▶
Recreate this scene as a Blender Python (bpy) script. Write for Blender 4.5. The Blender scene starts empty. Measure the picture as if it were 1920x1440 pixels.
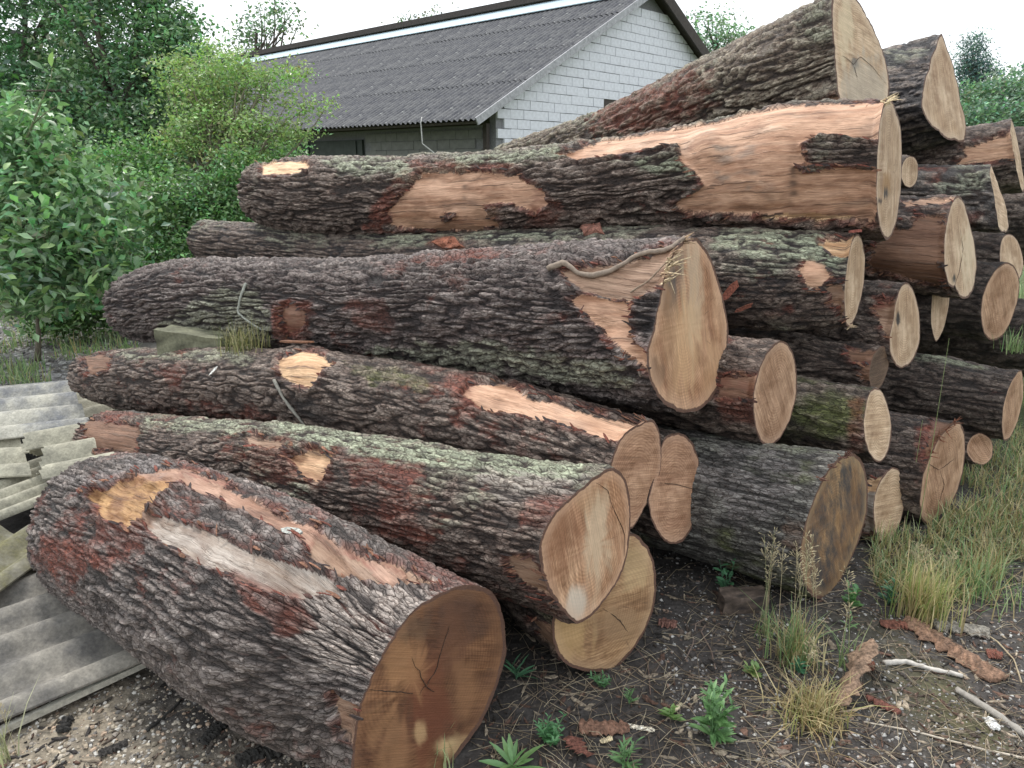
import bpy, math, random
import numpy as np
from mathutils import Vector

# ------------------------------------------------------------------ camera, world, sun, exposure
SC = bpy.context.scene
COL = SC.collection
F = 1400.0; PITCH = math.radians(16.3); CH = 1.6
cp, sp = math.cos(PITCH), math.sin(PITCH)
cam_d = bpy.data.cameras.new('camera'); cam = bpy.data.objects.new('camera', cam_d); COL.objects.link(cam)
cam.location = (0, 0, CH); cam.rotation_euler = (math.pi/2 - PITCH, 0, 0)
cam_d.sensor_width = 36; cam_d.lens = F/1920*36; cam_d.clip_start = 0.05; cam_d.clip_end = 900
SC.camera = cam
SC.view_settings.view_transform = 'Standard'; SC.view_settings.look = 'None'
SC.view_settings.exposure = 0.88; SC.view_settings.gamma = 1
SUN_EL, SUN_AZ = math.radians(58), math.radians(-35)     # azimuth from +Y towards +X
w = bpy.data.worlds.new('World'); SC.world = w; w.use_nodes = True
nt = w.node_tree; nt.nodes.clear()
out = nt.nodes.new('ShaderNodeOutputWorld'); bg = nt.nodes.new('ShaderNodeBackground')
sky = nt.nodes.new('ShaderNodeTexSky'); sky.sky_type = 'NISHITA'; sky.sun_disc = False
sky.sun_elevation = SUN_EL; sky.sun_rotation = SUN_AZ; sky.dust_density = 3.0; sky.air_density = 1.0
mix = nt.nodes.new('ShaderNodeMix'); mix.data_type = 'RGBA'
tc = nt.nodes.new('ShaderNodeTexCoord'); mp = nt.nodes.new('ShaderNodeMapping'); mp.inputs['Scale'].default_value = (1.3, 1.3, 3.5)
no = nt.nodes.new('ShaderNodeTexNoise'); no.inputs['Scale'].default_value = 1.6; no.inputs['Detail'].default_value = 5
rp = nt.nodes.new('ShaderNodeMapRange'); rp.inputs[1].default_value = 0.34; rp.inputs[2].default_value = 0.56
rp.inputs[3].default_value = 0.74; rp.inputs[4].default_value = 0.97
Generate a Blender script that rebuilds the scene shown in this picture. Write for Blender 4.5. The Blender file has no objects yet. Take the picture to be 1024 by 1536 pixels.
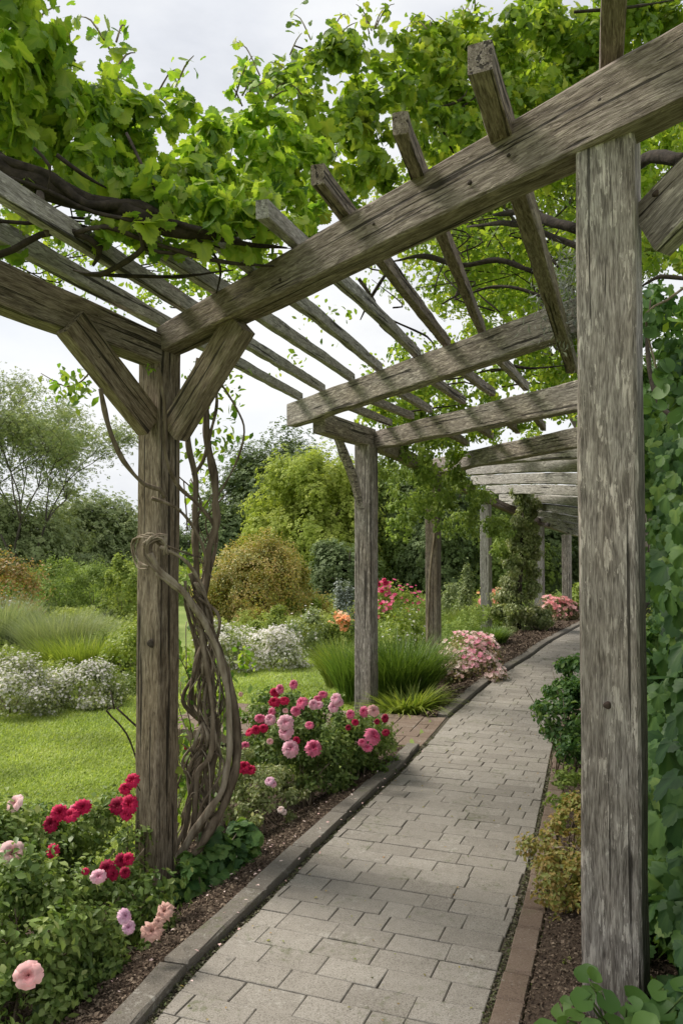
import bpy, math, random
import numpy as np
from mathutils import Vector, Matrix, noise
random.seed(7)
RNG = np.random.default_rng(11)
S = bpy.context.scene
COL = S.collection
R = math.radians

# ------------------------------------------------------------------ camera
F, PX0, PY0, TH = 1150.0, 512.0, 812.0, R(1.65)
CAM = np.array([0.0, 0.0, 1.5])
cd = bpy.data.cameras.new("camera"); co = bpy.data.objects.new("camera", cd); COL.objects.link(co)
co.location = CAM; co.rotation_euler = (R(90) + TH, 0, 0)
cd.sensor_fit = 'VERTICAL'; cd.sensor_height = 36; cd.lens = F / 1536 * 36
cd.shift_y = 44 / 1536; cd.clip_start = 0.05; cd.clip_end = 3000
S.camera = co

def ray(px, py):
    a = (px - PX0) / F; b = (PY0 - py) / F
    return np.array([a, math.cos(TH) - b * math.sin(TH), math.sin(TH) + b * math.cos(TH)])
def P(px, py, D):                       # real-world point seen at a pixel, D metres ahead
    d = ray(px, py); return CAM + d * (D / d[1])
def sm(a, b, x):
    t = np.clip((np.asarray(x, float) - a) / (b - a), 0, 1); return t * t * (3 - 2 * t)
def base(y): return 0.25 * sm(6.5, 12.5, y)
def G0(px, py):                         # pixel -> point on the path surface
    d = ray(px, py); D = 3.0
    for _ in range(40):
        D = (float(base(D)) - 1.5) / (d[2] / d[1])
    return CAM + d * (D / d[1])

def poly(pix): return np.array([G0(*p) for p in pix])
LI = poly([(220,1536),(300,1442),(380,1368),(440,1310),(490,1257),(540,1212),(600,1157),(634,1120),(672,1076),(705,1048),(745,1015),(795,985),(835,957),(868,939)])
RI = poly([(730,1536),(765,1420),(786,1340),(803,1270),(815,1205),(829,1130),(838,1090)])
def ext(pl, y0, y1):
    a = pl[0] + (pl[0] - pl[1]) * ((pl[0][1] - y0) / (pl[1][1] - pl[0][1]))
    b = pl[-1] + (pl[-1] - pl[-2]) * ((y1 - pl[-1][1]) / (pl[-1][1] - pl[-2][1]))
    return np.vstack([a, pl, b])
LI = ext(LI, 0.3, 30); 
RI = ext(RI, 0.3, 7.2)
_ys = np.linspace(8.5, 30, 10)
RI = np.vstack([RI, [[np.interp(y, LI[:,1], LI[:,0]) + 1.22, y, 0] for y in _ys]])
def XL(y): return np.interp(y, LI[:,1], LI[:,0])
def XR(y): return np.interp(y, RI[:,1], RI[:,0])
def gz(x, y):
    x = np.asarray(x, float); y = np.asarray(y, float)
    dl = XL(y) - x; dr = x - XR(y)
    b = base(y)
    near = 1 - sm(7.0, 14, y)
    zl = b - 0.21 * sm(0.12, 0.7, dl) * near
    far = sm(0.8, 3.0, dl)
    zl = zl * (1 - far) + (-0.21 + 0.16 * sm(14, 30, y)) * far
    zr = b + 0.08 * sm(0.1, 0.35, dr)
    z = np.where(dl > 0, zl, np.where(dr > 0, zr, b))
    z = z + 0.9 * sm(30, 90, y) + 0.0
    return z
def onG(px, D):
    x = (px - PX0) / F * D; x = P(px, 900, D)[0]
    return np.array([x, D, float(gz(x, D))])

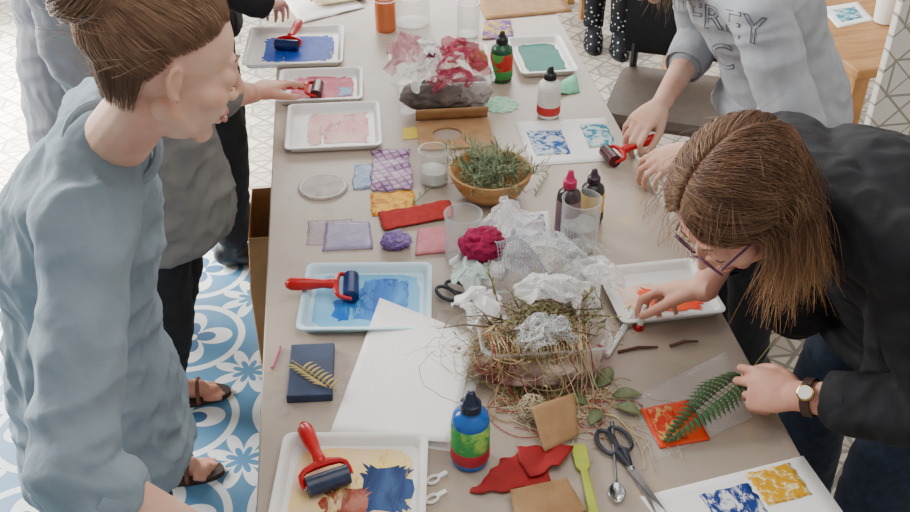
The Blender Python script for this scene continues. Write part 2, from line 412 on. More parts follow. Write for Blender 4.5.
◀
*Aim of the task:* The entries above are to be returned exactly, without their pictures.

*Answer below:*
Recreate this scene as a Blender Python (bpy) script. Write for Blender 4.5. The Blender scene starts empty. Measure the picture as if it were 1920x1440 pixels.
import bpy, math, random
import numpy as np
from mathutils import Vector

# ------------------------------------------------------------------ camera, world, sun, exposure
SC = bpy.context.scene
COL = SC.collection
F = 1400.0; PITCH = math.radians(16.3); CH = 1.6
cp, sp = math.cos(PITCH), math.sin(PITCH)
cam_d = bpy.data.cameras.new('camera'); cam = bpy.data.objects.new('camera', cam_d); COL.objects.link(cam)
cam.location = (0, 0, CH); cam.rotation_euler = (math.pi/2 - PITCH, 0, 0)
cam_d.sensor_width = 36; cam_d.lens = F/1920*36; cam_d.clip_start = 0.05; cam_d.clip_end = 900
SC.camera = cam
SC.view_settings.view_transform = 'Standard'; SC.view_settings.look = 'None'
SC.view_settings.exposure = 0.88; SC.view_settings.gamma = 1
SUN_EL, SUN_AZ = math.radians(58), math.radians(-35)     # azimuth from +Y towards +X
w = bpy.data.worlds.new('World'); SC.world = w; w.use_nodes = True
nt = w.node_tree; nt.nodes.clear()
out = nt.nodes.new('ShaderNodeOutputWorld'); bg = nt.nodes.new('ShaderNodeBackground')
sky = nt.nodes.new('ShaderNodeTexSky'); sky.sky_type = 'NISHITA'; sky.sun_disc = False
sky.sun_elevation = SUN_EL; sky.sun_rotation = SUN_AZ; sky.dust_density = 3.0; sky.air_density = 1.0
mix = nt.nodes.new('ShaderNodeMix'); mix.data_type = 'RGBA'
tc = nt.nodes.new('ShaderNodeTexCoord'); mp = nt.nodes.new('ShaderNodeMapping'); mp.inputs['Scale'].default_value = (1.3, 1.3, 3.5)
no = nt.nodes.new('ShaderNodeTexNoise'); no.inputs['Scale'].default_value = 1.6; no.inputs['Detail'].default_value = 5
rp = nt.nodes.new('ShaderNodeMapRange'); rp.inputs[1].default_value = 0.34; rp.inputs[2].default_value = 0.56
rp.inputs[3].default_value = 0.74; rp.inputs[4].default_value = 0.97
Generate a Blender script that rebuilds the scene shown in this picture. Write for Blender 4.5. The Blender file has no objects yet. Take the picture to be 1024 by 1536 pixels.
import bpy, math, random
import numpy as np
from mathutils import Vector, Matrix, noise
random.seed(7)
RNG = np.random.default_rng(11)
S = bpy.context.scene
COL = S.collection
R = math.radians

# ------------------------------------------------------------------ camera
F, PX0, PY0, TH = 1150.0, 512.0, 812.0, R(1.65)
CAM = np.array([0.0, 0.0, 1.5])
cd = bpy.data.cameras.new("camera"); co = bpy.data.objects.new("camera", cd); COL.objects.link(co)
co.location = CAM; co.rotation_euler = (R(90) + TH, 0, 0)
cd.sensor_fit = 'VERTICAL'; cd.sensor_height = 36; cd.lens = F / 1536 * 36
cd.shift_y = 44 / 1536; cd.clip_start = 0.05; cd.clip_end = 3000
S.camera = co

def ray(px, py):
    a = (px - PX0) / F; b = (PY0 - py) / F
    return np.array([a, math.cos(TH) - b * math.sin(TH), math.sin(TH) + b * math.cos(TH)])
def P(px, py, D):                       # real-world point seen at a pixel, D metres ahead
    d = ray(px, py); return CAM + d * (D / d[1])
def sm(a, b, x):
    t = np.clip((np.asarray(x, float) - a) / (b - a), 0, 1); return t * t * (3 - 2 * t)
def base(y): return 0.25 * sm(6.5, 12.5, y)
def G0(px, py):                         # pixel -> point on the path surface
    d = ray(px, py); D = 3.0
    for _ in range(40):
        D = (float(base(D)) - 1.5) / (d[2] / d[1])
    return CAM + d * (D / d[1])

def poly(pix): return np.array([G0(*p) for p in pix])
LI = poly([(220,1536),(300,1442),(380,1368),(440,1310),(490,1257),(540,1212),(600,1157),(634,1120),(672,1076),(705,1048),(745,1015),(795,985),(835,957),(868,939)])
RI = poly([(730,1536),(765,1420),(786,1340),(803,1270),(815,1205),(829,1130),(838,1090)])
def ext(pl, y0, y1):
    a = pl[0] + (pl[0] - pl[1]) * ((pl[0][1] - y0) / (pl[1][1] - pl[0][1]))
    b = pl[-1] + (pl[-1] - pl[-2]) * ((y1 - pl[-1][1]) / (pl[-1][1] - pl[-2][1]))
    return np.vstack([a, pl, b])
LI = ext(LI, 0.3, 30); 
RI = ext(RI, 0.3, 7.2)
_ys = np.linspace(8.5, 30, 10)
RI = np.vstack([RI, [[np.interp(y, LI[:,1], LI[:,0]) + 1.22, y, 0] for y in _ys]])
def XL(y): return np.interp(y, LI[:,1], LI[:,0])
def XR(y): return np.interp(y, RI[:,1], RI[:,0])
def gz(x, y):
    x = np.asarray(x, float); y = np.asarray(y, float)
    dl = XL(y) - x; dr = x - XR(y)
    b = base(y)
    near = 1 - sm(7.0, 14, y)
    zl = b - 0.21 * sm(0.12, 0.7, dl) * near
    far = sm(0.8, 3.0, dl)
    zl = zl * (1 - far) + (-0.21 + 0.16 * sm(14, 30, y)) * far
    zr = b + 0.08 * sm(0.1, 0.35, dr)
    z = np.where(dl > 0, zl, np.where(dr > 0, zr, b))
    z = z + 0.9 * sm(30, 90, y) + 0.0
    return z
def onG(px, D):
    x = (px - PX0) / F * D; x = P(px, 900, D)[0]
    return np.array([x, D, float(gz(x, D))])

The Blender Python script for this scene continues. Write part 2, from line 412 on. More parts follow. Write for Blender 4.5.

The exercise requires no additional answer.